What impresses less are the bugs. Voice lines reactivate long after the characters have left the area. Max’s internal thoughts are sometimes utterly at odds with what is in front of her. Characters sometimes don’t reply, lines get skipped, interactable items are conspicuously absent. One early scene for me included a very funny time shift, where everyone in the “dead” world was T-posing with grief. It’s hard to stay immersed in a fiction when so many things shunt you out of it.
But bugs aren’t the main offender in this regard. That would be the implausibility that flows through the storytelling. We’re asked to believe that Max and Safi are best friends. But it turns out Max knows astoundingly little about her pal, and it is hard to imagine they didn’t talk about much of what later gets revealed. On top of this, people’s sense of urgency and significance is skewed. They will act with severe shock at mild revelations, yet basically shrug at a firearm. I routinely yelled at my screen as characters did the least sensible thing imaginable.
This includes some classic annoyances. Max will climb tall shelves instead of clambering easily over a nearby railing. She will use her nose-bleedingly self-harming timewarping power to get past a police barrier rather than simply duck the fuck under it. If the cardinal sin of level design is erecting a thin red rope and assigning it a vault-thick invisible wall, then Double Exposure should be given ten Hail Marys for erecting barriers with tiny signs, and the ever-irksome 180 about-face (“I better go do that other thing first!”)

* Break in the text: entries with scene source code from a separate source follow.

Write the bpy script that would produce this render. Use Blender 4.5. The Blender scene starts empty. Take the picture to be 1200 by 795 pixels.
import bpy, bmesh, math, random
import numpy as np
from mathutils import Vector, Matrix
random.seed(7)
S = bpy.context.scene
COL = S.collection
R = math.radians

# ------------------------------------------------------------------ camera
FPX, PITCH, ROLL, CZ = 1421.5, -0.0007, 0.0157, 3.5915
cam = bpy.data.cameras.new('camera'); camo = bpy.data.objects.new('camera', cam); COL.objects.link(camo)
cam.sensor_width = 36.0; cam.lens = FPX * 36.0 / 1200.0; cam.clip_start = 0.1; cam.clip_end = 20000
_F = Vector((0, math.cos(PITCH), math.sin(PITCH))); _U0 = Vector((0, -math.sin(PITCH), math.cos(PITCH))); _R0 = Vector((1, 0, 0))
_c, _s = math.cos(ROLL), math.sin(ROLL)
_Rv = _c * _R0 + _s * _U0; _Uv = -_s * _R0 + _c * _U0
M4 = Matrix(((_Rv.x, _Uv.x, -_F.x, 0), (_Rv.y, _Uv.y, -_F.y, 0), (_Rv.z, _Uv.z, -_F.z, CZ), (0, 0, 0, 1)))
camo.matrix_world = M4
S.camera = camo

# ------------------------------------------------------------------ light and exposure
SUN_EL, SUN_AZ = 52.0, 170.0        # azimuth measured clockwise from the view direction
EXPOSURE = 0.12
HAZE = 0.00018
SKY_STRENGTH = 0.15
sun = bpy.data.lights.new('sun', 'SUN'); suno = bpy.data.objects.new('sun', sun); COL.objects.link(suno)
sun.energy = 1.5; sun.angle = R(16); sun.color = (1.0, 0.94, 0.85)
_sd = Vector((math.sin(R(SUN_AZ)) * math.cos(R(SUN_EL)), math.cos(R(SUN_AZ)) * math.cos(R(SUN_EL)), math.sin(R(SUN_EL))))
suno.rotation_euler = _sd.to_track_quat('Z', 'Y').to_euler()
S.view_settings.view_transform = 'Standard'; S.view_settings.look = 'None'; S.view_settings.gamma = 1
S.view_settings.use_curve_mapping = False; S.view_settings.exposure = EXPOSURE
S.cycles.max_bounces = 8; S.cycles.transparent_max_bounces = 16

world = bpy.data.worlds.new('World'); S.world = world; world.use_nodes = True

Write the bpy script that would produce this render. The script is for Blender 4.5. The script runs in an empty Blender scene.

The first two episodes make up the bulk of the detective-ing, and housed the majority of my frustrations. The middle acts are my favourite, simply because they put some convoluted mysteries to bed and allow you to indulge in downtime with the people you’ve been poking at.
The final episode, meanwhile, is close to being one extended cutscene with a few moments of door opening and dialogue-choosing thrown in, just to remind you it’s a game. At this point, I laid back and let the extended trauma metaphors rinse over me. It was interesting; a symbolic insight into Max and the years she spent between games. For all the scenes in which characters act like plot-stringed marionettes, there are those that made me well up. It is at its strongest when it stops being a murder mystery and starts being a story about grief.
Even so, it wildly flip flops between the two. I have growled with annoyance at a gun being stuffed into a back pocket and teared up with sympathy over a gingerbread chimney, all in a three-minute window. It’s an emotional rollercoaster, or (to continue the physics parlance) an emotional particle in a cat state. Said cat is stinking dead in a trashcan of quips, yet also alive and often beautiful. That, alongside the lack of Chloe, will make it a challenging story for some fans to accept. But those seeking a new band of merry, beautiful idiots will find moments to savour, even in this truly spaghettified tale.